Pero principio tienen las cosas. El Ministerio de Salud argentino, en una publicación de 2012 recoge la tesis de que todo empezó en los soldados brasileños que estaban en Asunción. La trasmisión habría sido causada por «soldados y prisioneros que regresaban de la guerra del Paraguay».
Según este documento, y después de causar 2000 decesos en Corrientes, la fiebre amarilla se había apoderado de la capital «provocando la muerte del 8% de los porteños». Parece que las autoridades estaban ocupadas preparando el carnaval y recién pasaron de la indiferencia al espanto «cuando en el mes de marzo se registran 40 muertes por día». El Director del Departamento de Higiene y Obras de Salubridad ya había advertido el peligro en febrero de 1871, pero prevalecieron las carnestolendas… y la economía. ¿Qué hacer? Cuarentena, cerrar el puerto, dejar sin cobrar los tributos, prohibir el tránsito de mercaderías… ¿Con qué se paga la deuda de guerra? Cobrarle a los paraguayos… El gobierno se encontraba en una horrenda disyuntiva.

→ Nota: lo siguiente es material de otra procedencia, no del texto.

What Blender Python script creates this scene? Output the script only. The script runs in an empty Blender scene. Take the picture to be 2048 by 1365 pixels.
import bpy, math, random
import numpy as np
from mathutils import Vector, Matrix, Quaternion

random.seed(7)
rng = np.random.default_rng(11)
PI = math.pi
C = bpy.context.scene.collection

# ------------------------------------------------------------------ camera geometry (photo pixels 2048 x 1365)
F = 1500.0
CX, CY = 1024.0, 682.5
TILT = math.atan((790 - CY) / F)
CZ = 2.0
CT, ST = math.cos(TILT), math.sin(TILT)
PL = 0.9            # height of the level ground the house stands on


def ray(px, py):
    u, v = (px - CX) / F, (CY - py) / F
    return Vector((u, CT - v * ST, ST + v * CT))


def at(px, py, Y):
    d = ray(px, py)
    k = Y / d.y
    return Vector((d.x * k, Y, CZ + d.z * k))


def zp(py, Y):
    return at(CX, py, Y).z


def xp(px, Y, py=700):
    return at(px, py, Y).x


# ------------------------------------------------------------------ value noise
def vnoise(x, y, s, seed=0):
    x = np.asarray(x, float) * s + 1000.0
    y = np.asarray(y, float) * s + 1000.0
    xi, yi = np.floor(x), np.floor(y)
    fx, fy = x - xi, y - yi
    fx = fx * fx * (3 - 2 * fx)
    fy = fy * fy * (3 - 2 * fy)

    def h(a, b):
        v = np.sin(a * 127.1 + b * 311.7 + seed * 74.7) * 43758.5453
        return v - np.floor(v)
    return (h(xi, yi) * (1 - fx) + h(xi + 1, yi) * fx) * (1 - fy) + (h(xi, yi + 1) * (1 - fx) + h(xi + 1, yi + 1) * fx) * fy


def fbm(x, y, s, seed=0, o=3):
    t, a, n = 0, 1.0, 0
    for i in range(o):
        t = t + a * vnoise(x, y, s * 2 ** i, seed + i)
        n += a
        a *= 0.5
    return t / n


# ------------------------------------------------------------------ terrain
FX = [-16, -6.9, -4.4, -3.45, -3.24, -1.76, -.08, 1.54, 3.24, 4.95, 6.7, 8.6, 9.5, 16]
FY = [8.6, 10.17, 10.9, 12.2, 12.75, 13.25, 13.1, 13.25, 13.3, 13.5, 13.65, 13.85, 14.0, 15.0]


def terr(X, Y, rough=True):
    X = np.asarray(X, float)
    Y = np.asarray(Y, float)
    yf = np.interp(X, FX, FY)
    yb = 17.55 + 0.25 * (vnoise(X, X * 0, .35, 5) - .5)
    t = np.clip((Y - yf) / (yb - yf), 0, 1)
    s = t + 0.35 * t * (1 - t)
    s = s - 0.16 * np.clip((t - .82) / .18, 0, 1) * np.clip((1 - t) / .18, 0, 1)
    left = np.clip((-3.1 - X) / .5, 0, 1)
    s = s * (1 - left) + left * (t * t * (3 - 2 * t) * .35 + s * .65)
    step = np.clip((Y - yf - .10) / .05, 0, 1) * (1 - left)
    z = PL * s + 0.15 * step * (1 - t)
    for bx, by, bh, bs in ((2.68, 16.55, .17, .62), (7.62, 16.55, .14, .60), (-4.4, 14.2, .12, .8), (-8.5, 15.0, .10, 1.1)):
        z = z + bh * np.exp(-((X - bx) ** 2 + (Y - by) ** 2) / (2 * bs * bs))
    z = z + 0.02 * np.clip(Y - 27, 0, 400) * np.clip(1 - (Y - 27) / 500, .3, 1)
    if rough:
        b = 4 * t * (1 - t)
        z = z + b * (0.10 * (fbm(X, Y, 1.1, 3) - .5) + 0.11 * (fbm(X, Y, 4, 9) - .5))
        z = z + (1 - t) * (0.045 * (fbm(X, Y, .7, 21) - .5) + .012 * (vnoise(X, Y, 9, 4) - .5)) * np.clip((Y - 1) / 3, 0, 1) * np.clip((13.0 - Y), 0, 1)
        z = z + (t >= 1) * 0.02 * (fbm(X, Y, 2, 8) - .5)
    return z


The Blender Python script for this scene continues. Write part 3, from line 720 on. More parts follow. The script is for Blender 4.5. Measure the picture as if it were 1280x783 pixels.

Cuando las defunciones pasaron a 100 por día, el presidente Sarmiento debe haber considerado que si Dios no pide cuentas de la sangre derramada, menos pediría de una medida de emergencia. Entonces tomó una rápida acción: huyó de Buenos Aires. Por supuesto no se olvidó del vicepresidente Alsina ni de una comitiva de «setenta zánganos» que viajaron en el mismo tren. El diario La Prensa, que era propiedad de los Mitre, agrega: «Hay ciertos rasgos de cobardía que dan la medida de lo que es un magistrado y de lo que podrá dar de sí en adelante, en el alto ejercicio que le confiaron los pueblos». En esa época no había videoconferencias de modo que la actitud era equivalente al abandono del cargo. Es llamativo que esto que parece un ataque político sea recogido por un documento oficial del gobierno argentino. Pero algún derecho tenía Mitre de decirlo cuando él y su hijo se quedaron en Buenos Aires a enfrentar la situación.
La temática da para muchas reflexiones.
¡Suerte que no tenemos a Sarmiento en la presidencia!, es la que me salta a la mente.